Grades in school function in the same way, and they're but only one of the many places where this absurd intellectual exchange is measured. I can potentially use my grades as a scale against you: I will graduate at least Cum Laude, if not Magna. And it's all BS.
But the problem, as was noted with Paul, existed LONG before the university institutions and grading systems:
"If anyone teaches false doctrines and does not agree to the sound instruction of our Lord Jesus Christ and to godly teaching, he is conceited and understands nothing. He has an unhealthy interest in controversies and quarrels about words that result in envy, strife, malicious talk, evil suspicions, and constant friction between men or corrupt mind, who have been robbed of the truth and who think that godliness is a means to financial gain" (1 Timothy 6:3-5).

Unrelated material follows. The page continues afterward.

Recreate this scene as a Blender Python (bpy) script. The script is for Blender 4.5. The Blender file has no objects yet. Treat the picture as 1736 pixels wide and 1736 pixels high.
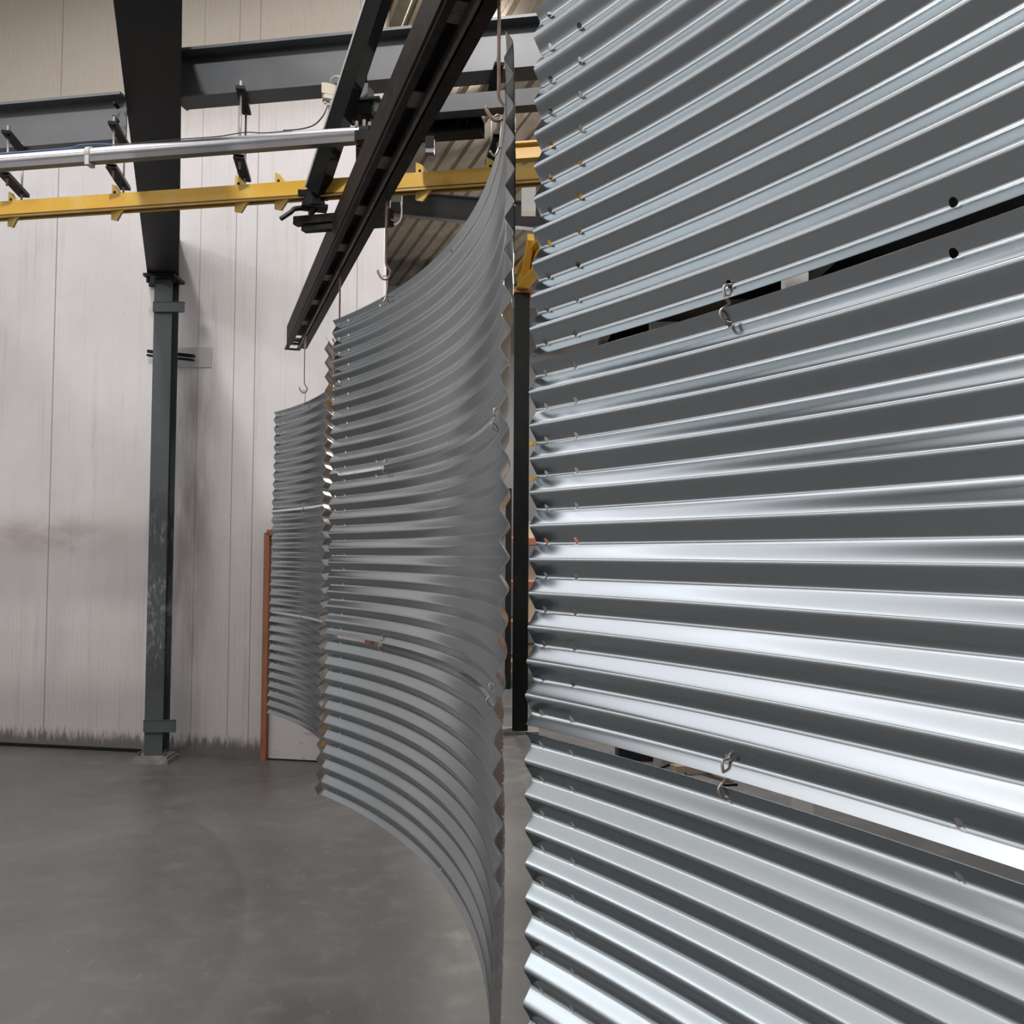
import bpy, bmesh, math, random
from mathutils import Vector, Matrix
random.seed(4)
D = bpy.data; S = bpy.context.scene; COL = S.collection

# ------------------------------------------------------------------ camera
EYE = 2.0; FPX = 1600.0
cam_d = D.cameras.new('camera'); cam = D.objects.new('camera', cam_d); COL.objects.link(cam)
cam_d.sensor_fit = 'HORIZONTAL'; cam_d.sensor_width = 36.0; cam_d.lens = 36.0*FPX/1736.0
cam_d.clip_start = 0.02; cam_d.clip_end = 200
PITCH = math.radians(2.60); ROLL = math.radians(0.30)
CM = Matrix.Rotation(math.radians(90)+PITCH, 3, 'X') @ Matrix.Rotation(ROLL, 3, 'Z')
cam.matrix_world = Matrix.Translation((0, 0, EYE)) @ CM.to_4x4()
S.camera = cam
def U(px, py, Y):                       # survey helper: the point of the place at distance Y seen at a photo position
    d = CM @ Vector(((px-868)/FPX, -(py-868)/FPX, -1.0))
    return Vector((0, 0, EYE)) + d*(Y/d.y)
def UF(px, py, z=0.0):                  # same, on a horizontal plane of height z
    d = CM @ Vector(((px-868)/FPX, -(py-868)/FPX, -1.0))
    return Vector((0, 0, EYE)) + d*((z-EYE)/d.z)

# ------------------------------------------------------------------ world, lamps, exposure
W = D.worlds.new('hall_air'); S.world = W; W.use_nodes = True
W.node_tree.nodes['Background'].inputs[0].default_value = (0.80, 0.85, 0.9, 1)
W.node_tree.nodes['Background'].inputs[1].default_value = 0.05
S.view_settings.view_transform = 'Standard'; S.view_settings.look = 'None'
S.view_settings.exposure = 0.0; S.view_settings.gamma = 1.0; S.view_settings.use_curve_mapping = False
def area(name, loc, sx, sy, power, col=(1, .96, .91), rz=0, tilt=0):
    l = D.lights.new(name, 'AREA'); l.shape = 'RECTANGLE'; l.size = sx; l.size_y = sy; l.energy = power; l.color = col
    o = D.objects.new(name, l); o.location = loc; o.rotation_euler = (tilt, 0, rz); COL.objects.link(o)
    return o
def bulb(name, loc, r, power, col=(1, .93, .85)):
    l = D.lights.new(name, 'POINT'); l.shadow_soft_size = r; l.energy = power; l.color = col
    o = D.objects.new(name, l); o.location = loc; COL.objects.link(o)
    return o
def high_bay(loc, power, col=(1, .97, .95), size=.45):
    l = D.lights.new('high_bay_lamp', 'AREA'); l.shape = 'DISK'; l.size = size; l.energy = power; l.color = col
    o = D.objects.new('high_bay_lamp', l); o.location = loc; COL.objects.link(o)
RZ = math.radians(18)
bulb('high_bay_lamp', (-1.35, 1.6, 7.2),  .12, 760, (1, .975, .965))
bulb('high_bay_lamp', (-5.8, 2.6, 7.0), .15, 130, (1, .975, .965))
high_bay((-4.6, -3.0, 7.3), 70)
high_bay((3.2, -2.0, 7.3), 120)
area('roof_light', (4.0, 5.0, 7.8), 3.5, 4.0, 200, (.97, .98, 1.0))  # added fill on the right side, no known roof light
high_bay((2.0, 13.0, 7.3), 420)
area('roof_light', (-6.9, 1.5, 7.8), 2.6, 14.0, 175, (.98, .965, 1.0))  # added fill brightening the unseen west wall and the sheet reflections
area('roof_light', (-2.6, -4.0, 7.6), 1.2, 7.0, 140, (.98, .97, 1.0))  # added fill behind the camera to soften wall contrast
bulb('wall_lamp', (-7.6, -2.0, 3.4), 0.15, 60)  # added point fill to brighten the unseen west wall
bulb('low_bay_lamp', (2.5, 12.0, 4.6), 0.2, 420)  # added fill lighting the roof deck from below
bulb('low_bay_lamp', (-.6, 16.5, 5.0), 0.3, 200)  # second added fill for the far roof deck
area('roof_light', (-2.8, 5.8, 7.9), 6.5, 6.0, 150, (.985, .965, 1.0))  # added bright panel for the sheets' upper slopes to reflect

# ------------------------------------------------------------------ materials
def mat(name, col, rough=0.5, metal=0.0, spec=0.5):
    m = D.materials.new(name); m.use_nodes = True
    b = m.node_tree.nodes['Principled BSDF']
    b.inputs['Base Color'].default_value = (*col, 1); b.inputs['Roughness'].default_value = rough
    b.inputs['Metallic'].default_value = metal; b.inputs['Specular IOR Level'].default_value = spec
    return m
class NT:
    def __init__(s, m): s.t = m.node_tree; s.n = s.t.nodes; s.l = s.t.links; s.b = s.n['Principled BSDF']
    def new(s, typ, **kw):
        n = s.n.new(typ)
        for k, v in kw.items(): setattr(n, k, v)
        return n
    def math(s, op, a, b=0.0, clamp=False):
        n = s.n.new('ShaderNodeMath'); n.operation = op; n.use_clamp = clamp
        for i, v in enumerate((a, b)):
            if isinstance(v, (int, float)): n.inputs[i].default_value = v
            else: s.l.new(v, n.inputs[i])
        return n.outputs[0]
    def mix(s, f, a, b):
        n = s.n.new('ShaderNodeMix'); n.data_type = 'RGBA'
        for i, v in ((0, f), (6, a), (7, b)):
            if isinstance(v, (int, float)): n.inputs[i].default_value = v
            elif isinstance(v, tuple): n.inputs[i].default_value = (*v, 1) if len(v) == 3 else v
            else: s.l.new(v, n.inputs[i])
        return n.outputs[2]
    def noise(s, vec, scale, detail=3, rough=.5, stretch=None):
        if stretch:
            mp = s.n.new('ShaderNodeMapping'); mp.inputs['Scale'].default_value = stretch
            s.l.new(vec, mp.inputs[0]); vec = mp.outputs[0]
        n = s.n.new('ShaderNodeTexNoise'); n.inputs['Scale'].default_value = scale
        n.inputs['Detail'].default_value = detail; n.inputs['Roughness'].default_value = rough
        s.l.new(vec, n.inputs['Vector']); return n.outputs[0]
    def ramp(s, v, lo, hi):
        n = s.n.new('ShaderNodeMapRange'); n.interpolation_type = 'SMOOTHSTEP'
        n.inputs[1].default_value = lo; n.inputs[2].default_value = hi
        s.l.new(v, n.inputs[0]); return n.outputs[0]
    def obj(s): return s.n.new('ShaderNodeTexCoord').outputs['Object']
    def sep(s, v):
        n = s.n.new('ShaderNodeSeparateXYZ'); s.l.new(v, n.inputs[0]); return n.outputs
    def bump(s, h, strength, dist):
        n = s.n.new('ShaderNodeBump'); n.inputs['Strength'].default_value = strength; n.inputs['Distance'].default_value = dist
        s.l.new(h, n.inputs['Height']); s.l.new(n.outputs[0], s.b.inputs['Normal'])

def worn(name, col, col2, rough=.5, metal=0., scale=6., lo=.45, hi=.75, stretch=(1, 1, 1), bump=0.0):
    m = mat(name, col, rough, metal); t = NT(m); o = t.obj()
    n = t.noise(o, scale, 5, .6, stretch)
    t.l.new(t.mix(t.ramp(n, lo, hi), col, col2), t.b.inputs['Base Color'])
    r = t.math('ADD', rough-.06, t.math('MULTIPLY', n, .12)); t.l.new(r, t.b.inputs['Roughness'])
    if bump: t.bump(n, bump, .002)
    return m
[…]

"a means to financial gain..." in the sense of whatever we ascribe worth to. Once we have ascribed worth to it, we can hold it, and lord it over someone else. But where will that get us? "Controversies and quarrels about words." For the intellectual, this is a mode of life. And through this mode of life, I bow to my false god, and serve him with most of my life.
And yet: "We know that we all possess knowledge. Knowledge puffs up, but love builds up. The man who thinks he knows something does not yet know as he ought to know. But the man who loves God is known by God" (1 Corinthians 8:1b-3)
And God, who has a knack for coming out of left field, likes to blindside me with Truth so simple that it turns the intellectual on his head. Or to those who use money as their money, Truth from such a poverse event that it turns them from their old god. Or to those who use strength as money, Truth from such a weakening or debilitating event that it wrecks their tenacity to the false.
Oh God,
Might I love You.
And leave my old god.
Might You take my ways,
And use them to serve You.
Amen
1 Comments:
sooooo i'd like to apply my education [not because i paid a lot of money for it and i worship it, but because i'm blessed with it]...
'How Long will you refuse to humble yourself before me?' Exodus 10:3
I think true intellect isn't heard or spoken with words, but rather simply seen. Those who run their mouths are as hard as Pharaoh whose heart cannot be softened because he was so self absorbed. I think we could have seen humility if Pharaoh had let God's people go...
I believe true intellect is unspoken, and in being that, it is humble, and at that point it goes from being nearly blasphemy, to worship. i think thats a God worth serving.